What lines of the data include the string "scene"? Copy them all.
------------------------------------------------------------------------
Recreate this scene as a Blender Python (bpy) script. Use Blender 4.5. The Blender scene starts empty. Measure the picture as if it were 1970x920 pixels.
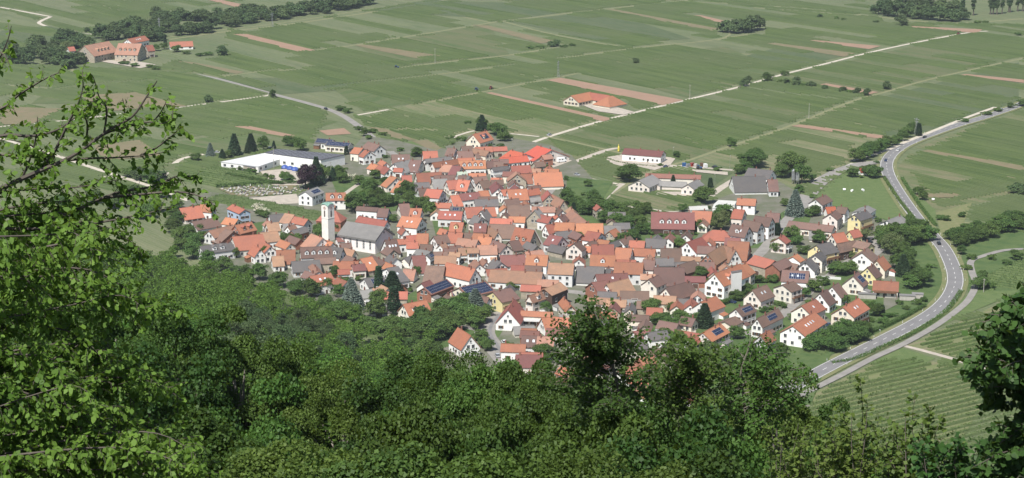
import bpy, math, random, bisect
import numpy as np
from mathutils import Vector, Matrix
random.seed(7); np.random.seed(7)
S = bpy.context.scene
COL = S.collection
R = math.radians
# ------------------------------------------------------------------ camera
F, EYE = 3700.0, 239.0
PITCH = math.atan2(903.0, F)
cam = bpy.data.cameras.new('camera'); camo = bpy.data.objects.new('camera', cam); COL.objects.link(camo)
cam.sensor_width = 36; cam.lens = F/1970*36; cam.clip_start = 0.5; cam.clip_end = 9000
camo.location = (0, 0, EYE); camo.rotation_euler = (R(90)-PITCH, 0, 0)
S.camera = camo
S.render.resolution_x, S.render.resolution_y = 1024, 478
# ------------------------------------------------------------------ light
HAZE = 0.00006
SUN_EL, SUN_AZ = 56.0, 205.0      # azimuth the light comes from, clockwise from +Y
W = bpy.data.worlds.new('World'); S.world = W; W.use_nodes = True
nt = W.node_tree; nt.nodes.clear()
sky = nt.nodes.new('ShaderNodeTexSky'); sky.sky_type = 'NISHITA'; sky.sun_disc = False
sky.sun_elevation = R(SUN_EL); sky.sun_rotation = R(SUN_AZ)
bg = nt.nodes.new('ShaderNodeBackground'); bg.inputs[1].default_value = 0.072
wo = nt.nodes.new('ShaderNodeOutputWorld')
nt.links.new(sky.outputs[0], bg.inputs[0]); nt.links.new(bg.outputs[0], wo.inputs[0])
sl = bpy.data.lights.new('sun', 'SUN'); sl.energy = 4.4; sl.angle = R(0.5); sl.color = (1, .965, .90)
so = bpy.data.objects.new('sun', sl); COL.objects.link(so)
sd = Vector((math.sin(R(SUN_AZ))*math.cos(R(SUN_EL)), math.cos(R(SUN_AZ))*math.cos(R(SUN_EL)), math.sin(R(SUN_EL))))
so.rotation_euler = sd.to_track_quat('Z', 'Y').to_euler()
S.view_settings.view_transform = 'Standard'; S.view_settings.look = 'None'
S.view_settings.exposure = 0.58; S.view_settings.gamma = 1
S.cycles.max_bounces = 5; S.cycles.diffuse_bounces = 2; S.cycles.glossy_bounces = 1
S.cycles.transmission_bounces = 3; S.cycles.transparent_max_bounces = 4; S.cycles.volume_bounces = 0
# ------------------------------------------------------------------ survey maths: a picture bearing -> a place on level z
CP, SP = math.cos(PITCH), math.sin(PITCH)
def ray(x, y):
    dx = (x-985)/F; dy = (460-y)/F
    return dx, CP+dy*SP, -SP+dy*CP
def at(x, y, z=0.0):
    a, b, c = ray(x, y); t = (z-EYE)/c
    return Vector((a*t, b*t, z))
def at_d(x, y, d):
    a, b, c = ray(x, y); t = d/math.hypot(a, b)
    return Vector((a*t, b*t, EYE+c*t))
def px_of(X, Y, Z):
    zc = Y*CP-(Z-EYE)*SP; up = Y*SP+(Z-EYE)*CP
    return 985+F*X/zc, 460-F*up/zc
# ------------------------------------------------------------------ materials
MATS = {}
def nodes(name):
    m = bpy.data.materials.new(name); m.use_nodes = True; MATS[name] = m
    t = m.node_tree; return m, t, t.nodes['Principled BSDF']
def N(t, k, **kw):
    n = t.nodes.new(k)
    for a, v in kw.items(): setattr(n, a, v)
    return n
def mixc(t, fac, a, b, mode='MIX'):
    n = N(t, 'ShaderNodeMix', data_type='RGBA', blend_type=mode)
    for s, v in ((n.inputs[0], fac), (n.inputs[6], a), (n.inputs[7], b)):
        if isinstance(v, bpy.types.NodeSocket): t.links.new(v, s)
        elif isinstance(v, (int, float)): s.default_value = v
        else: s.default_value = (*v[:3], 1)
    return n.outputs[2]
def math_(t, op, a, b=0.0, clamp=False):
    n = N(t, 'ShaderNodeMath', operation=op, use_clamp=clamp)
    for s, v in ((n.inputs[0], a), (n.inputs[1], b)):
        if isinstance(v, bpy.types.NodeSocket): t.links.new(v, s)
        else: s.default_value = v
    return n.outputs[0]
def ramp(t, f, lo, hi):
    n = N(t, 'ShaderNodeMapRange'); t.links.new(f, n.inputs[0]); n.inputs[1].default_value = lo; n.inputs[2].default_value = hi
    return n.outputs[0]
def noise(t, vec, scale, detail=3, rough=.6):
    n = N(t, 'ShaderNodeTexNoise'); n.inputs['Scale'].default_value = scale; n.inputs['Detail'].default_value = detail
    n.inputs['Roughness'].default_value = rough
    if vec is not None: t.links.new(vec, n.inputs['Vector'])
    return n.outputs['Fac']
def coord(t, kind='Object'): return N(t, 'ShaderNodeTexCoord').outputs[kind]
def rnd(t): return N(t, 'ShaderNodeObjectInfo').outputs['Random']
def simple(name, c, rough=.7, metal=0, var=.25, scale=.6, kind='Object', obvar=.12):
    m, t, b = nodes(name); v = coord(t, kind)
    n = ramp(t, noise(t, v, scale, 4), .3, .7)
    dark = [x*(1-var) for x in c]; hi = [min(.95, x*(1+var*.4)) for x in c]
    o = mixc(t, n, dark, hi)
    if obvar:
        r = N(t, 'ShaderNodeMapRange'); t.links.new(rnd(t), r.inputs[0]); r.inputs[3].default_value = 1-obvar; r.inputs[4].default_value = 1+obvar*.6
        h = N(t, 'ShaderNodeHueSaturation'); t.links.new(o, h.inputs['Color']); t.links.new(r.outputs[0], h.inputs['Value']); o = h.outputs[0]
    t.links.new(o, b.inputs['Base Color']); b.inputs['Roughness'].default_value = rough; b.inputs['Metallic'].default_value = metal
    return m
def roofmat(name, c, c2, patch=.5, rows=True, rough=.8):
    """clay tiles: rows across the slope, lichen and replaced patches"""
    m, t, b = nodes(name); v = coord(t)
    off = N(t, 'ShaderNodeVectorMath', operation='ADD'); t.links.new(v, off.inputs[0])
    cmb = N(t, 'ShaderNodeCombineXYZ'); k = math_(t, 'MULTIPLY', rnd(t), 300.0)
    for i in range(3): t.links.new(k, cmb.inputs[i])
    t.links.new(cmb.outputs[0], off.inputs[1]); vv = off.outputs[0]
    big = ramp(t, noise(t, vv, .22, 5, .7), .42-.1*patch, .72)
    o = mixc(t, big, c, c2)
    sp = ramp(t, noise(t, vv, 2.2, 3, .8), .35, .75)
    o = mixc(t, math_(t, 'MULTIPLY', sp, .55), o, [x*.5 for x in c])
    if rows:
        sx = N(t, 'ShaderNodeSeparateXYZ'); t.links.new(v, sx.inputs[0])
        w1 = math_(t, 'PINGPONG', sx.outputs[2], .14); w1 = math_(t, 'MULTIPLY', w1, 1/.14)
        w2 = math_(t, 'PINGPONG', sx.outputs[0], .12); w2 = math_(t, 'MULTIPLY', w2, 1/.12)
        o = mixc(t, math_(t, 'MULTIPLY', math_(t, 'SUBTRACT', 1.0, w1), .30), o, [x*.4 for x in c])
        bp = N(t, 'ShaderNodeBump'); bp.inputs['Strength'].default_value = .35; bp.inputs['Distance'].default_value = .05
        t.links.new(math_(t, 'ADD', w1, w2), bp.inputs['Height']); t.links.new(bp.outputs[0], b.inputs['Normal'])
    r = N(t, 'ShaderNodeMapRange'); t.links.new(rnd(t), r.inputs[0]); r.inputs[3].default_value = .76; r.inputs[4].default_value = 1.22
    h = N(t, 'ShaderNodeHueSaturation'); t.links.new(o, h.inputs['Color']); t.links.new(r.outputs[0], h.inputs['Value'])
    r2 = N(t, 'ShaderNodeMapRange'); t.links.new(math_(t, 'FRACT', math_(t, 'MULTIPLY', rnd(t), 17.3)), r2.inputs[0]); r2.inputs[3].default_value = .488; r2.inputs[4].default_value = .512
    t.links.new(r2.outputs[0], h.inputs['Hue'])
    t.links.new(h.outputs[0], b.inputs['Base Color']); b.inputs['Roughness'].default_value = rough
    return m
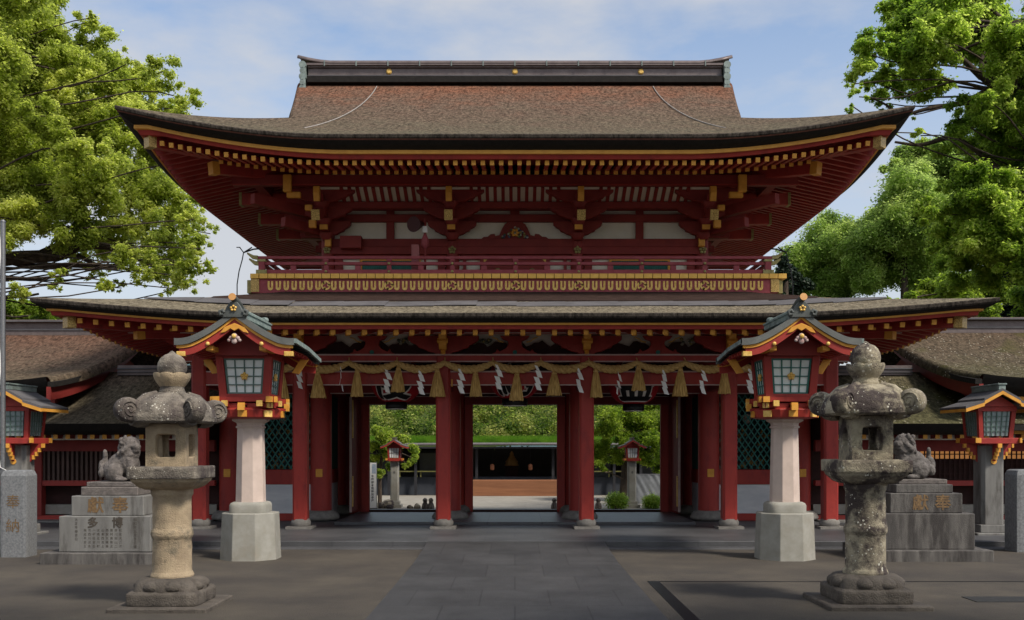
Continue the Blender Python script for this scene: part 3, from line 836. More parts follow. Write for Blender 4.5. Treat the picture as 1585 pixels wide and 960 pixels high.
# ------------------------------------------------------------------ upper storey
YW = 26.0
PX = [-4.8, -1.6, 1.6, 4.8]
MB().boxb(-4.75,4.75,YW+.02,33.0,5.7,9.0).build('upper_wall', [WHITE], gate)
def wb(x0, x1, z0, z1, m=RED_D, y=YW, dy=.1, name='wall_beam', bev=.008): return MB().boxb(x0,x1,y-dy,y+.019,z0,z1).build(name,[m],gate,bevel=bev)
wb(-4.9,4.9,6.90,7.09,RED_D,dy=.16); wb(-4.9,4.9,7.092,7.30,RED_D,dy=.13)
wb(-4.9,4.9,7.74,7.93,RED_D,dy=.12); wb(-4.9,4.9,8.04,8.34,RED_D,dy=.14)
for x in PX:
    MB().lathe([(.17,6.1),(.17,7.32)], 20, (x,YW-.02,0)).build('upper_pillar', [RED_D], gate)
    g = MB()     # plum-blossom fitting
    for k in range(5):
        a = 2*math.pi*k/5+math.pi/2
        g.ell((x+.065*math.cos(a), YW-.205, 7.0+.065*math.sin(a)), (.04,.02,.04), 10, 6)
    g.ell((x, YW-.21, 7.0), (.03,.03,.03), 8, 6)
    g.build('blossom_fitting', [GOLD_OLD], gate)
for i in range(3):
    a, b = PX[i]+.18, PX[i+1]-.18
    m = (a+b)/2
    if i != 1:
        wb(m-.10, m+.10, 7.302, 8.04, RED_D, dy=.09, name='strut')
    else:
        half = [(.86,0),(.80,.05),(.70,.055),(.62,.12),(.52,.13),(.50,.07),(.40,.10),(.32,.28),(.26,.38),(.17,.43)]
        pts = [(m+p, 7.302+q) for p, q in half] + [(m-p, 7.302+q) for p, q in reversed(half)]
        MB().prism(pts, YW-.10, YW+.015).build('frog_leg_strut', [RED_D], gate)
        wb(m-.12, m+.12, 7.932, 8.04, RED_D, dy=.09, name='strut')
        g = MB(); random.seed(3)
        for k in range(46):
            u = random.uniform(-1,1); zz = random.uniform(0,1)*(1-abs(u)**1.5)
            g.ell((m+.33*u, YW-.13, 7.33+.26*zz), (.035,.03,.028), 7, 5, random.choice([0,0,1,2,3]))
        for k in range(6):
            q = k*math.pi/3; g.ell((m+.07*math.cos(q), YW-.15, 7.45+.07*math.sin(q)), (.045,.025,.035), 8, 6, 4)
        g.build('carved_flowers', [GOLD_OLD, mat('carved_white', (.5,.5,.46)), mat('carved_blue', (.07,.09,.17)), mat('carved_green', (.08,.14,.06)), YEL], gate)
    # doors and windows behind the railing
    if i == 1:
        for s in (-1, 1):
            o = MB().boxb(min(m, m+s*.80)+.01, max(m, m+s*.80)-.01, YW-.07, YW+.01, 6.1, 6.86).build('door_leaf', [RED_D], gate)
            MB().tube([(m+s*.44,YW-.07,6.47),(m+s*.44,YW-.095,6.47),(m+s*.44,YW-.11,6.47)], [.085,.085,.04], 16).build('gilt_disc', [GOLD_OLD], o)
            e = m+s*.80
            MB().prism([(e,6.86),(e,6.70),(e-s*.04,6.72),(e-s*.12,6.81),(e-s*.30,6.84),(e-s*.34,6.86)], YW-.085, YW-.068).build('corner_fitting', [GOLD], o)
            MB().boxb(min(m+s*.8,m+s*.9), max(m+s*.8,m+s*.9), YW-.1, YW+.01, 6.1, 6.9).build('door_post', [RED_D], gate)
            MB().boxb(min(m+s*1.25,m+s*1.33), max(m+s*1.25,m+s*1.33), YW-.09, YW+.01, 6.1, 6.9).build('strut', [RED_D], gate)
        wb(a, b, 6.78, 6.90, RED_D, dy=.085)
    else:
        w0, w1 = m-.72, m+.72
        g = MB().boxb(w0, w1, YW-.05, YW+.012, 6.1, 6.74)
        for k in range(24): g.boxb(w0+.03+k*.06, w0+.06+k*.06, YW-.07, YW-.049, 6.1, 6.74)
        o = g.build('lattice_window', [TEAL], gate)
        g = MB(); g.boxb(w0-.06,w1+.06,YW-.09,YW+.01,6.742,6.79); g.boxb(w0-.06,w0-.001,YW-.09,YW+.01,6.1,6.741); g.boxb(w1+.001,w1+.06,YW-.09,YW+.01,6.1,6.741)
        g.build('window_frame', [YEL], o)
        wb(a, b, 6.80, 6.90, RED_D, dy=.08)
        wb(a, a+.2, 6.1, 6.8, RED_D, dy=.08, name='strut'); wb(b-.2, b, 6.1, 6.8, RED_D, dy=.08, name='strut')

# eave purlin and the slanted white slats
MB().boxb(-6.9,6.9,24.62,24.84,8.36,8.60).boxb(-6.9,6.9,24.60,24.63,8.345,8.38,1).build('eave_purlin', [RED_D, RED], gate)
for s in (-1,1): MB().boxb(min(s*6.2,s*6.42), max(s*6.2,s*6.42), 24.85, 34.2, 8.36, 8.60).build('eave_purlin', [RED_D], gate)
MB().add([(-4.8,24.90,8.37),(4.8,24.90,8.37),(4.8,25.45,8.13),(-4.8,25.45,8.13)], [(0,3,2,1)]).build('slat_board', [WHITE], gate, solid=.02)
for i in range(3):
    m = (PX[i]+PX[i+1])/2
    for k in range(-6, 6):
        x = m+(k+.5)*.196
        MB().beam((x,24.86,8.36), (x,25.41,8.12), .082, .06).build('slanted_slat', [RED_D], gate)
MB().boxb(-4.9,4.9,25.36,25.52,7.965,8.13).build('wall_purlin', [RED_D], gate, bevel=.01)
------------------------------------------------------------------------
• Task result
Recreate this scene as a Blender Python (bpy) script. Use Blender 4.5. The Blender scene starts empty. Measure the picture as if it were 1970x920 pixels.
S = bpy.context.scene
Continue the Blender Python script for this scene: part 3, from line 836. More parts follow. Write for Blender 4.5. Treat the picture as 1585 pixels wide and 960 pixels high.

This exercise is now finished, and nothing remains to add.